South Dakota Searchlight
South Dakota’s beleaguered secretary of corrections has resigned.
Gov. Larry Rhoden told South Dakota Searchlight that Kellie Wasko delivered the letter announcing her Oct. 20 departure on Tuesday, though the letter is dated Sept. 1.
News of the secretary’s resignation after 3½ years on the job came less than a day after a group of 20 lawmakers in the House of Representatives signed a letter calling on Rhoden to “clean up his Department of Corrections” before a Sept. 23 special session. That’s when lawmakers will be asked to endorse construction of a $650 million, 1,500-bed men’s prison in Sioux Falls.
The timing of the lawmaker letter was coincidental and “unfortunate,” Rhoden said.
“She had made up her mind, and she knew what she wanted to do,” the governor said. “She knew that this wasn’t getting better.”
Rhoden added that only one of the letter’s 20 signatories, Howard Republican Rep. Tim Reisch, had called him to express his concerns about Wasko in the past six months.
“I guarantee you, they all have my cell number,” said Rhoden.
The governor added that he had faith in Wasko in spite of criticisms of her management style and a wave of security incidents and controversies since 2023.
Despite that confidence, Rhoden said he recognizes that Wasko’s resignation will make it easier to convince the Legislature to back the $650 million project.
“You’re always looking for the hurdles that are going to give people a path to ‘no,’ and to remove those hurdles and give them more reasons to say ‘yes,’” Rhoden said.
Letter authors laud resignation
Reisch, the first lawmaker to call for Wasko’s resignation and a former corrections secretary himself, lauded the news as a step forward as the Legislature ponders a replacement for the oldest parts of the state penitentiary in Sioux Falls.
“I just hope it’s a transition to a better way of doing things,” Reisch said.
None of the 20 lawmakers listed on the letter hold leadership positions in the House.
But House Speaker Jon Hansen, the Dell Rapids Republican now running for governor, said Wasko “needs to be fired” on his campaign’s Facebook page Tuesday morning.
House Speaker Pro Tempore Karla Lems, R-Canton, is Hansen’s gubernatorial running mate. She said she wasn’t asked to sign the letter. Even so, she said Wasko’s leadership is “what I think rises to the top” of her list of concerns about an expensive new prison.
Resignation letter lists accomplishments
Wasko, a nurse by training who spent years working in Colorado’s correctional system before coming to South Dakota in 2022 as an appointee of then-Gov. Kristi Noem, wrote that she’d spent the past few months discussing her decision with her family.
She’s leaving “to pursue other opportunities,” the letter says.

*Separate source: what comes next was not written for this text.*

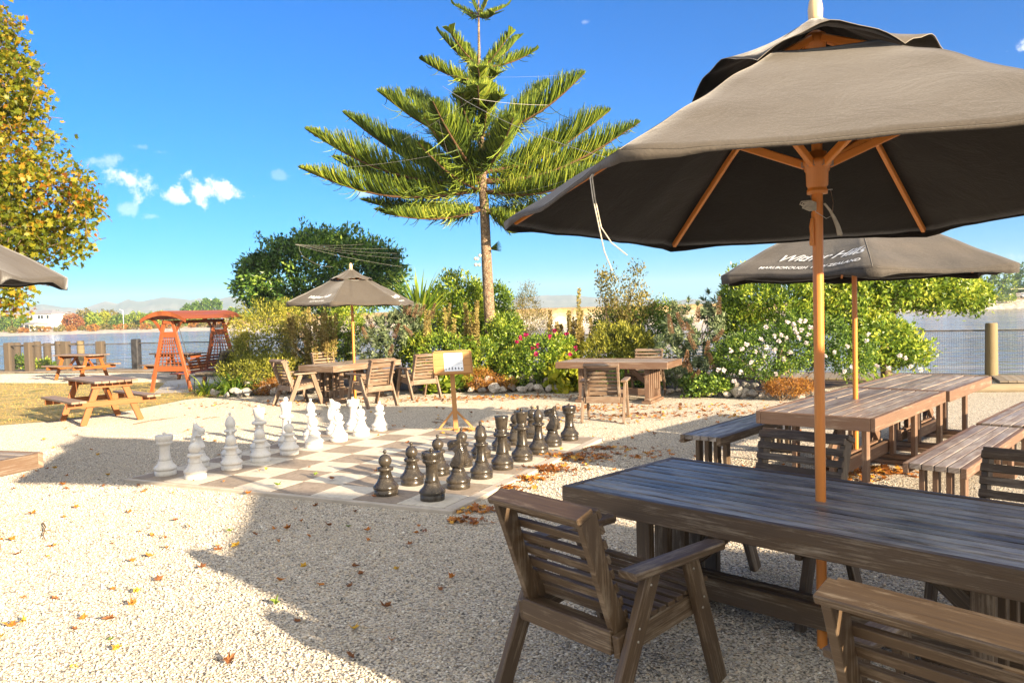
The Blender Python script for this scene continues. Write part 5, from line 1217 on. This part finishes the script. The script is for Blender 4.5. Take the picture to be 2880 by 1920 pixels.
fence('fence', 'netting fence with round timber posts along the boardwalk at the right', [(-8.7, 26.1), (-5, 24.4), (-1, 22.5), (3, 20.7), (6.5, 19.1), (10.27, 17.12), (13.6, 15.6), (17, 14)], 1.2, 1.02, M_fpost, .125, .045)
def backpile(px, ytop, d): c = at_depth(px, ytop, d); return c
G5 = 'old piles of the landing beyond the fence'
for k, (px, yt_, lab) in enumerate(((47, 963, 'old timber pile with a pale lamp beyond the fence, leftmost of the landing piles'), (104, 960, 'old timber pile of the landing, second from the left'), (132, 964, 'short old timber pile of the landing between two taller ones'), (164, 959, 'old timber pile of the landing, second from the right'), (226, 958, 'sunlit yellowish timber pile, rightmost of the landing piles'))):
    c = at_depth(px, yt_, 31.5); mb = MB(); mb.lathe([(.16, -4), (.135, c.z-.02), (.12, c.z), (.001, c.z)], 14); o = mb.build('pile', M_fpost if k == 4 else M_post); o.location = (c.x, c.y, 0); tag(o, lab, 'pile', G5)
mb = MB(); a, b = at_depth(47, 972, 31.5), at_depth(236, 966, 31.5); mb.tube([a, b], .04, 8); o = mb.build('landing_rail', M_post); tag(o, 'dark rail joining the old landing piles beyond the fence', 'rail')
shrub('shrub', 'small dark green bush behind the sea fence between the two leftmost piles', 'shrub', [E_(62, 1025, 29.6, 26, 20)], 60, 10, .11, .06, LM['mid'], .1, seed=51, stem=3)
shrub('shrub', 'small yellow green bush behind the sea fence left of the second picnic table', 'shrub', [E_(118, 1030, 29.4, 30, 16)], 60, 10, .11, .06, LM['bright'], .1, seed=52, stem=3)

# ================================================================ rocks edging the bed
import bmesh
M_rock = mottled('schist_rock', (.22,.19,.16), (.46,.42,.37), 7, .85, .7, .02, detail=9, c3=(.62,.58,.52), s3=14)
M_rockd = mottled('dark_rock', (.10,.095,.09), (.24,.22,.20), 7, .85, .7, .02, detail=9, c3=(.34,.31,.28), s3=16)
def rock_mesh(seed, flat=.75):
    rg = random.Random(seed); bm = bmesh.new()
    for _ in range(15):
        v = Vector((rg.gauss(0, 1), rg.gauss(0, 1), rg.gauss(0, 1))).normalized(); bm.verts.new((v.x*.5*rg.uniform(.8, 1.1), v.y*.42*rg.uniform(.8, 1.1), v.z*.5*flat*rg.uniform(.8, 1.1)))
    r_ = bmesh.ops.convex_hull(bm, input=bm.verts); bmesh.ops.delete(bm, geom=[g for g in r_['geom_interior'] if isinstance(g, bmesh.types.BMVert)], context='VERTS')
    bmesh.ops.bevel(bm, geom=list(bm.edges), offset=.035, segments=2, affect='EDGES', profile=.6)
    me = bpy.data.meshes.new('rock'); bm.to_mesh(me); bm.free(); return me
RM = [rock_mesh(k, .62+.05*(k % 4)) for k in range(12)]
for me in RM: me.materials.append(M_rock)
RMD = [me.copy() for me in RM[:5]]
for me in RMD: me.materials.clear(); me.materials.append(M_rockd)
def rocks(spec, label, group):
    for (px, py, wpx, lift) in spec:
        d0 = ground_point(px, py); s = wpx*d0.y/FPX; dk = random.random() < .22
        o = link('rock', random.choice(RMD if dk else RM)); o.location = (d0.x, d0.y + (.12 if lift else 0), s*.27 + lift); o.scale = (s, s*random.uniform(.8, 1.05), s*random.uniform(.85, 1.1)); o.rotation_euler = (random.uniform(-.2, .2), random.uniform(-.2, .2), random.uniform(0, 6.28))
        tag(o, ('dark ' if dk else 'pale ') + label, 'rock', group)
rr = random.Random(5)
def row(px0, px1, y0, y1, n, w0, w1, up=0): return [(px0+(px1-px0)*(i+rr.uniform(-.2, .2))/(n-1), y0+(y1-y0)*i/(n-1)+rr.uniform(-2, 2), rr.uniform(w0, w1), up+rr.uniform(0, .04)) for i in range(n)]
rocks(row(600, 690, 1118, 1120, 4, 26, 40) + row(662, 880, 1117, 1109, 9, 32, 50) + row(690, 840, 1110, 1104, 5, 28, 40, .16), 'angular rock edging the bed in front of the small parasol table', 'rocks edging the bed at the small parasol table')
rocks(row(1160, 1350, 1106, 1104, 8, 26, 44) + row(1230, 1340, 1101, 1098, 4, 22, 34, .14), 'angular rock edging the bed behind the sign', 'rocks edging the bed behind the sign')
rocks(row(1362, 1570, 1108, 1106, 9, 30, 48) + row(1375, 1560, 1102, 1100, 7, 26, 40, .17) + row(1430, 1500, 1096, 1094, 3, 24, 32, .32), 'angular rock stacked between the sign and the table without parasol', 'rocks stacked left of the table without parasol')
rocks(row(1858, 2060, 1112, 1120, 8, 34, 54) + row(1880, 2030, 1104, 1112, 6, 30, 44, .18), 'angular rock edging the bed below the brown cone shrub', 'rocks edging the bed below the brown cone shrub')
rocks(row(2050, 2250, 1122, 1128, 9, 30, 50) + row(2070, 2190, 1116, 1120, 5, 26, 40, .15) + row(2250, 2330, 1126, 1112, 3, 26, 40), 'angular rock edging the bed below the white roses', 'rocks edging the bed below the white roses')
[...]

The two-page document has four paragraphs in total, reserving the bulk of its space for 22 bullet points listing “just a handful” of her accomplishments.
Among them are a 43% increase in correctional officer pay and a decrease in staff vacancies, creating a “comprehensive reentry program” for inmates leaving state prisons, curing 300 inmates of Hepatitis C, creating an Office of Inspector General to investigate crime behind the walls and a reduction in escapes.
“I have worked diligently for the last 3½ years to improve the Department of Corrections and I know I am leaving it far better than I found it,” the letter says.
It also points to a change in the DOC’s “insolence” and discipline policy, which was “highly controversial” with previous secretaries and ended the practice of placing inmates in disciplinary segregation for talking back to officers.
“It was necessary, and we have successfully corrected the process,” she wrote, noting that a 2022 operations review recommended housing inmates in “the least restrictive environment necessary to maintain safe and secure facilities.”
Critics: New policies made for unsafe facilities
The letter from lawmakers stopped short of demanding Wasko’s resignation – it doesn’t mention her by name – but Reisch said changes like that are why he’s called for her ouster.
“If inmates know what the rules are and that they’re enforced, the vast majority will comply with them,” Reisch said. “If word gets around that they’re not enforced, that word gets around pretty fast, and security goes by the wayside.”
Reisch said staff assaults are up, based on conversations he’s had with current correctional officers. The DOC’s annual statistical report for 2024 showed assaults on staff at a five-year low, but Reisch said that could be a matter of shifting definitions of assault since Wasko came to lead the agency in 2022.
“A lot of the definitions can change,” said Reisch, who also suggested that some assaults aren’t logged.
Attorney General Marty Jackley told the Dakota Town Hall podcast in mid-February that his office had more than 100 open assault investigations involving inmates.